Given task » Stop after the line with "return (2*t3-3*t2+1)*y0 +": repeat exactly every line before it, beginning with the first, and that line itself.

Material provided »
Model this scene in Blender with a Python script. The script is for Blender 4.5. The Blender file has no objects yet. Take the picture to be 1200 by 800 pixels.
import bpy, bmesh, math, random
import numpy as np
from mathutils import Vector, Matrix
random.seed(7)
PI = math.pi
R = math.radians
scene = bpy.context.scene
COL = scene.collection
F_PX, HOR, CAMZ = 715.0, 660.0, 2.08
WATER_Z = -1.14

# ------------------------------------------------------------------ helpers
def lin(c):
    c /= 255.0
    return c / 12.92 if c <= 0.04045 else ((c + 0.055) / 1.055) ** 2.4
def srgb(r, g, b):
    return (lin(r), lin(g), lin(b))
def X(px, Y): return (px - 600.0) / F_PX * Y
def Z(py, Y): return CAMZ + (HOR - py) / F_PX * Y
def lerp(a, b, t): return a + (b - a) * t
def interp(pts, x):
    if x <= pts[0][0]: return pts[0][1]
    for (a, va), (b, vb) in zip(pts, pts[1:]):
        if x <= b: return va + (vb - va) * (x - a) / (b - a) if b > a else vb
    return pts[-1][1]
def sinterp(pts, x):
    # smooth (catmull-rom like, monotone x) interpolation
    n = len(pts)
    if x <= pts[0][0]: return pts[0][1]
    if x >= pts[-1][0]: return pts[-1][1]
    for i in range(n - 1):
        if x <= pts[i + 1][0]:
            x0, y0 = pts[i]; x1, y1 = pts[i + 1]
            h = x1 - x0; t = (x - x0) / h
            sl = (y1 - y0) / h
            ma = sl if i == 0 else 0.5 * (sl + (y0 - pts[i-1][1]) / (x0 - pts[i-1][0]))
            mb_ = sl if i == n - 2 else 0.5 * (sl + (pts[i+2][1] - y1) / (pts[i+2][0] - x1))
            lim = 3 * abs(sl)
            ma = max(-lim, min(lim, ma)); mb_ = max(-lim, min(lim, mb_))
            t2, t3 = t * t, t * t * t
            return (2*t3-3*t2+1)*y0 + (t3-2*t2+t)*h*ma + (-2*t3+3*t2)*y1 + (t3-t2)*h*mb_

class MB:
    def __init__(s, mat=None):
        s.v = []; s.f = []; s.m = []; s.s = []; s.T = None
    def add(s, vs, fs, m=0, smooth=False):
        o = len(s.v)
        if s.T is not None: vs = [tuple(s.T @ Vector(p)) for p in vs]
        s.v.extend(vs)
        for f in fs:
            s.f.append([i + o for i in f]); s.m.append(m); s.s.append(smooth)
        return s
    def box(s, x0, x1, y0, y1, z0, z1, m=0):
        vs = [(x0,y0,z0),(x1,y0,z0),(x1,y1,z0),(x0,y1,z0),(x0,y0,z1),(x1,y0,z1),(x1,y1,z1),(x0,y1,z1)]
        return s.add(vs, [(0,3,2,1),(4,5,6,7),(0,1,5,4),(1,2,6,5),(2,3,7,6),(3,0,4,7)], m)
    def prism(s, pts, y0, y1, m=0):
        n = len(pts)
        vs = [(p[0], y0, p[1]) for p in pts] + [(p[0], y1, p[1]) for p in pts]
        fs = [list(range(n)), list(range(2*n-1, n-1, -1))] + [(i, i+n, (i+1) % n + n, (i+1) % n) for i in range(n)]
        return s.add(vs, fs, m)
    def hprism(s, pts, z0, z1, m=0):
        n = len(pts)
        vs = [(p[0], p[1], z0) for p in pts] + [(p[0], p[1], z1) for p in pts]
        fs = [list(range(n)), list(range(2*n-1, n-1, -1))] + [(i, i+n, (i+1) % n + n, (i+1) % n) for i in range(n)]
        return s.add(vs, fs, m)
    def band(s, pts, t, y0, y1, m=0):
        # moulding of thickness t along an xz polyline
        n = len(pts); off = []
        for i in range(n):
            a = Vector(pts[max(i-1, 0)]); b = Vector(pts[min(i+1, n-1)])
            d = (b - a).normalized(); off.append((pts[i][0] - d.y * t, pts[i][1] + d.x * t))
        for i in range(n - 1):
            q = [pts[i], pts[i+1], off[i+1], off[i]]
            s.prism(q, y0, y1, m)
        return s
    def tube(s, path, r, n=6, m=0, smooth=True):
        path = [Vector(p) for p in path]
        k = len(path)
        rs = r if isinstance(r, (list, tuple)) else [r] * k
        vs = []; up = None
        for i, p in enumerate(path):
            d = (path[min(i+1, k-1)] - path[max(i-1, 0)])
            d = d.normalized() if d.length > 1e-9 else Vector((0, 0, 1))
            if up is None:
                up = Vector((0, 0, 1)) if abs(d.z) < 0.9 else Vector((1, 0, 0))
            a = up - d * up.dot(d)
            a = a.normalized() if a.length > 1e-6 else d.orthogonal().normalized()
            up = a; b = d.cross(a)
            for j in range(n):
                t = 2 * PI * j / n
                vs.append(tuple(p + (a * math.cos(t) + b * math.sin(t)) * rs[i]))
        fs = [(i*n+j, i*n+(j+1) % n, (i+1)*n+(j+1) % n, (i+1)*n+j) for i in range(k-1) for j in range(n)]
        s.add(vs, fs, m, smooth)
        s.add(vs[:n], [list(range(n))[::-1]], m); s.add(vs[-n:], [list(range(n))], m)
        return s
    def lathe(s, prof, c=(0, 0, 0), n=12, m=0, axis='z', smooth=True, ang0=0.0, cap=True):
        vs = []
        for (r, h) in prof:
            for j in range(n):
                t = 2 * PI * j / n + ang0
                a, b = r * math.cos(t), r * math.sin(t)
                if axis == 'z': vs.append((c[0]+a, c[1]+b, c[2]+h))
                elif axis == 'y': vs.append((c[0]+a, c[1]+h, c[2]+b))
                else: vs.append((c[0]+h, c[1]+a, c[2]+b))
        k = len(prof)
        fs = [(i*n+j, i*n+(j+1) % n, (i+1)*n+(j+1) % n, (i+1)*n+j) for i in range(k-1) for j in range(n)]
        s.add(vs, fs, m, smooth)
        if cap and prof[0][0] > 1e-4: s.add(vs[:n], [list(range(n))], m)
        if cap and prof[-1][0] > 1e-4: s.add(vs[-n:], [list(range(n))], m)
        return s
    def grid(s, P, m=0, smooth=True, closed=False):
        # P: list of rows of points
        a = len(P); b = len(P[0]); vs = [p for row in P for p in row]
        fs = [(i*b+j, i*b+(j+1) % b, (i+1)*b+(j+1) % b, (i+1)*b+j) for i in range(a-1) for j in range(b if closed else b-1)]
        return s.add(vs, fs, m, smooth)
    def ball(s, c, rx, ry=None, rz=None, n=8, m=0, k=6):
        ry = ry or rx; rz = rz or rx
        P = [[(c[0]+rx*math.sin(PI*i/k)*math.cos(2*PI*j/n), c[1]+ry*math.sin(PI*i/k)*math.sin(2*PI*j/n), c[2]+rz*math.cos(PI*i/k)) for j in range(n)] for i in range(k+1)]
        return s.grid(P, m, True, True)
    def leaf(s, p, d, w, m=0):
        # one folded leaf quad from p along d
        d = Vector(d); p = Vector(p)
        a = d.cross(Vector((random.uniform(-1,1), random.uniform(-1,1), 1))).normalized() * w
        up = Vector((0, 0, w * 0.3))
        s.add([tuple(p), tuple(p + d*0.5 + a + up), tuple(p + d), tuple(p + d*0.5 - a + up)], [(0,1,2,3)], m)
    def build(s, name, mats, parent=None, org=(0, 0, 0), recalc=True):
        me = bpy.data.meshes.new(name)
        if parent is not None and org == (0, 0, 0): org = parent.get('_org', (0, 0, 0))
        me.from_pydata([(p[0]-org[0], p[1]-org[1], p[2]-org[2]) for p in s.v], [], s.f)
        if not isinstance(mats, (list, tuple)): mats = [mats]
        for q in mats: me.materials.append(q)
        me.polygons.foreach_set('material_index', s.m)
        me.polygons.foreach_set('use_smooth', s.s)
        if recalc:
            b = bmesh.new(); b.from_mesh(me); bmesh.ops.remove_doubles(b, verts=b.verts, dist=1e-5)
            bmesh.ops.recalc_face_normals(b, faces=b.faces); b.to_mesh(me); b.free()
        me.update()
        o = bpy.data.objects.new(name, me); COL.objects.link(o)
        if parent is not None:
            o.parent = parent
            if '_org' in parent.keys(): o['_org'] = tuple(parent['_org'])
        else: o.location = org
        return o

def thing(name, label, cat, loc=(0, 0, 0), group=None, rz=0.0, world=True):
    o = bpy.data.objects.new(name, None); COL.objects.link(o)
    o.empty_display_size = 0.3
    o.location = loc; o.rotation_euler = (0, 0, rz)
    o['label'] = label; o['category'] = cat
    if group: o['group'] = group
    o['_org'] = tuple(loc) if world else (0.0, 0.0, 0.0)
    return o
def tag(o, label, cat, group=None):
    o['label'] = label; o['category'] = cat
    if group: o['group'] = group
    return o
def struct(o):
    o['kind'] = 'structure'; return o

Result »
Model this scene in Blender with a Python script. The script is for Blender 4.5. The Blender file has no objects yet. Take the picture to be 1200 by 800 pixels.
import bpy, bmesh, math, random
import numpy as np
from mathutils import Vector, Matrix
random.seed(7)
PI = math.pi
R = math.radians
scene = bpy.context.scene
COL = scene.collection
F_PX, HOR, CAMZ = 715.0, 660.0, 2.08
WATER_Z = -1.14

# ------------------------------------------------------------------ helpers
def lin(c):
    c /= 255.0
    return c / 12.92 if c <= 0.04045 else ((c + 0.055) / 1.055) ** 2.4
def srgb(r, g, b):
    return (lin(r), lin(g), lin(b))
def X(px, Y): return (px - 600.0) / F_PX * Y
def Z(py, Y): return CAMZ + (HOR - py) / F_PX * Y
def lerp(a, b, t): return a + (b - a) * t
def interp(pts, x):
    if x <= pts[0][0]: return pts[0][1]
    for (a, va), (b, vb) in zip(pts, pts[1:]):
        if x <= b: return va + (vb - va) * (x - a) / (b - a) if b > a else vb
    return pts[-1][1]
def sinterp(pts, x):
    # smooth (catmull-rom like, monotone x) interpolation
    n = len(pts)
    if x <= pts[0][0]: return pts[0][1]
    if x >= pts[-1][0]: return pts[-1][1]
    for i in range(n - 1):
        if x <= pts[i + 1][0]:
            x0, y0 = pts[i]; x1, y1 = pts[i + 1]
            h = x1 - x0; t = (x - x0) / h
            sl = (y1 - y0) / h
            ma = sl if i == 0 else 0.5 * (sl + (y0 - pts[i-1][1]) / (x0 - pts[i-1][0]))
            mb_ = sl if i == n - 2 else 0.5 * (sl + (pts[i+2][1] - y1) / (pts[i+2][0] - x1))
            lim = 3 * abs(sl)
            ma = max(-lim, min(lim, ma)); mb_ = max(-lim, min(lim, mb_))
            t2, t3 = t * t, t * t * t
            return (2*t3-3*t2+1)*y0 + (t3-2*t2+t)*h*ma + (-2*t3+3*t2)*y1 + (t3-t2)*h*mb_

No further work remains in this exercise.